LPS: Foreclosure Starts Plummet in October

Foreclosure starts fell even further in October after a steep drop in September, according to data from Lender Processing Services (LPS).

In October, foreclosure starts numbered about 124,000, which represents a 22 percent decline from September to October and a 48 percent decrease from October 2011, the analytics company reported. In September, foreclosure starts were down monthly and yearly by 21 percent and 28 percent, respectively.

LPS explained the plunge in foreclosure starts was likely driven by new borrower notification requirements from the national mortgage settlement.
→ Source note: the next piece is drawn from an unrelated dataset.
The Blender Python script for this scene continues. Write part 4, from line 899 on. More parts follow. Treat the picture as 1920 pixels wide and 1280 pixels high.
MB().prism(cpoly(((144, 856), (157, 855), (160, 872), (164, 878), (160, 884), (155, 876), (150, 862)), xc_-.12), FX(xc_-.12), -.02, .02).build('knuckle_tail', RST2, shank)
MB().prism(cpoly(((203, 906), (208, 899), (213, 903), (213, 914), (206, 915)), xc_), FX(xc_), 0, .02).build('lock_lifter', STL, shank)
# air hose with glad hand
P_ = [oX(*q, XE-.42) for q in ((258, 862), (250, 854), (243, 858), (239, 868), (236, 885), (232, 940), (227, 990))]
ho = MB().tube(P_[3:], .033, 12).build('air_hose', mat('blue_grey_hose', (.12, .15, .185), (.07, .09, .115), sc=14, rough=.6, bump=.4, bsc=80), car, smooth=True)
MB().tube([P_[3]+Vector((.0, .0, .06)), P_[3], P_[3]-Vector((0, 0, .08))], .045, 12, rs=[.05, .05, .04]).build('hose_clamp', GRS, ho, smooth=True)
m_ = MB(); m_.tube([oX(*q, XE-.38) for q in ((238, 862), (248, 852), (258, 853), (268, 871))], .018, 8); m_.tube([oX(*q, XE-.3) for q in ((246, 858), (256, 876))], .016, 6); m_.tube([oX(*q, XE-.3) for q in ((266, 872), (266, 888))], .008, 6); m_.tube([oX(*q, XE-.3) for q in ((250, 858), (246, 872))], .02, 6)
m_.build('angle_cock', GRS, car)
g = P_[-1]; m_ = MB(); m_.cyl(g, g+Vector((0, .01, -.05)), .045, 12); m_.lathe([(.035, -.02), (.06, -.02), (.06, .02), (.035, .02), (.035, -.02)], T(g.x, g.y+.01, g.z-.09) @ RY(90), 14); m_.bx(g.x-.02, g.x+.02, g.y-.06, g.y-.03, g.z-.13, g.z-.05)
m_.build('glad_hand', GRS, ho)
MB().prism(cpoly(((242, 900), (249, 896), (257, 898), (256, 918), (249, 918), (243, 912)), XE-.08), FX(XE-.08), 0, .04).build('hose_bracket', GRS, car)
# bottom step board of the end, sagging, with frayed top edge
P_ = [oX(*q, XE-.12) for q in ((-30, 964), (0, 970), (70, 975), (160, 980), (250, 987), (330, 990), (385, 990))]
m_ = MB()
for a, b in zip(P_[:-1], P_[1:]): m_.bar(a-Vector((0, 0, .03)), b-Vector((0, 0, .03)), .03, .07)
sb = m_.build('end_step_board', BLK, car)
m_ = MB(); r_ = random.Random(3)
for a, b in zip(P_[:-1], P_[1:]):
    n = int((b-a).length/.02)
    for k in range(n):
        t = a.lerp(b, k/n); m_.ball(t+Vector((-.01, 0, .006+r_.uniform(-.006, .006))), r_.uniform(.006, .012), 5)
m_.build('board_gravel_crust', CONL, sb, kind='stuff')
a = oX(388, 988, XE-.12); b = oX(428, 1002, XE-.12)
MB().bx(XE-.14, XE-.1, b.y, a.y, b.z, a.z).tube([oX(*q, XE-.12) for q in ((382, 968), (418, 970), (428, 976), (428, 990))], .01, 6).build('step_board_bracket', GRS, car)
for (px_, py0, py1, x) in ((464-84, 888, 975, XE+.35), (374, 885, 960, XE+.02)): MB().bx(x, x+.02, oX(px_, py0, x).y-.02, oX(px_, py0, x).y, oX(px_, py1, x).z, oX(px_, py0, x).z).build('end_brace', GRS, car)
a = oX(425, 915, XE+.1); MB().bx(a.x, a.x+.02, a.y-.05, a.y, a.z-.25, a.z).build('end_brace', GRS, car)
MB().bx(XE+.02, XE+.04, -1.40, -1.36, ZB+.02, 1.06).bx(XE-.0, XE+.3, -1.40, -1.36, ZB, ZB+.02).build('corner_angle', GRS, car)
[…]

LPS observed a drop-off in foreclosure starts in September that accelerated in October,” said Herb Blecher, LPSApplied Analytics SVP. “This decline coincided with the implementation of new procedural changes outlined in the National Mortgage Settlement, which requires, among other things, that mortgage servicers provide written notice to borrowers 14 days prior to referring a delinquent loan to a foreclosure attorney.”

However, LPS believes the influence of the national mortgage settlement will not have a lasting effect.
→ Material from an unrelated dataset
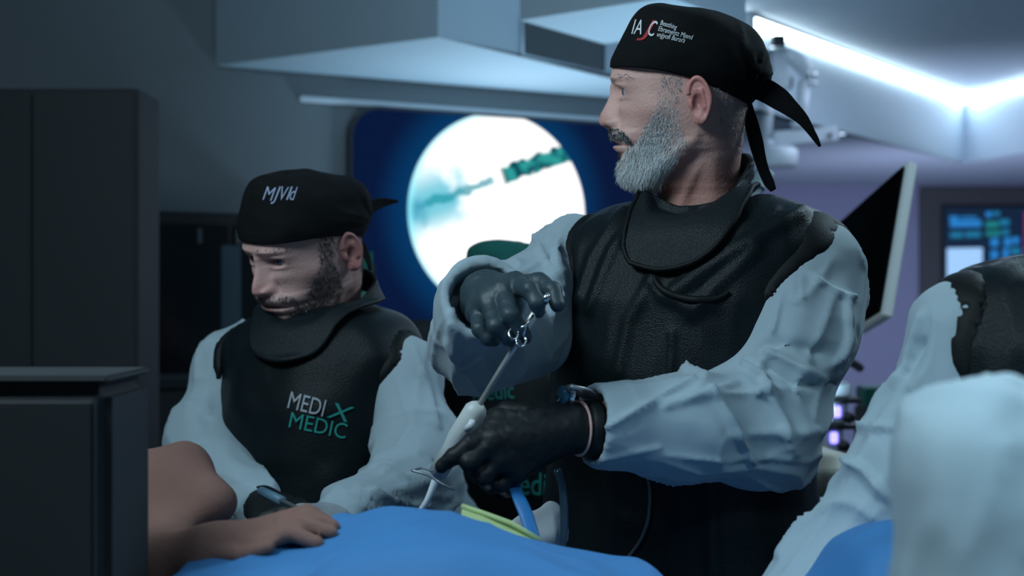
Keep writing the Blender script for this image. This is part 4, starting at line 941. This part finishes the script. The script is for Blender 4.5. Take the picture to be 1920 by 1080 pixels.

“This has resulted in what is likely a temporary slowdown in foreclosure starts that we do not believe is indicative of a longer-term trend. However, we will continue to monitor this activity closely in the coming months,” Blecher added.

LPS also stated the drop in foreclosure starts helped to bring down the foreclosure inventory rate, which fell nearly 7 percent month-over-month and 16 percent year-over-year.

Foreclosure inventory in judicial states continued to remain over three times higher than non-judicial states. In judicial states, the foreclosure inventory rate was 5.92 percent compared to 1.96 percent for non-judicial states.

As foreclosure starts dropped off, foreclosure sales increased 14 percent month-over-month and totaled 68,000, according to LPS.

The delinquency rate in October was 7.03 percent, down by 4.9 percent month-over-month after spiking by 7.7 percent in September.

The seriously delinquent rate, which includes 90-plus delinquencies and foreclosures, stood at 7 percent, down by 3 percent from September and 11 percent from October 2011.

LPS found nearly one third of all transactions were distressed over a recent one-year period. Since September 2012, sales have totaled 4.1 million, with 1.3 million of those sales counted as distressed.

In November 2005, when sales peaked at 8.2 million over a 12-month period, only 260,000 of those transactions were distressed sales.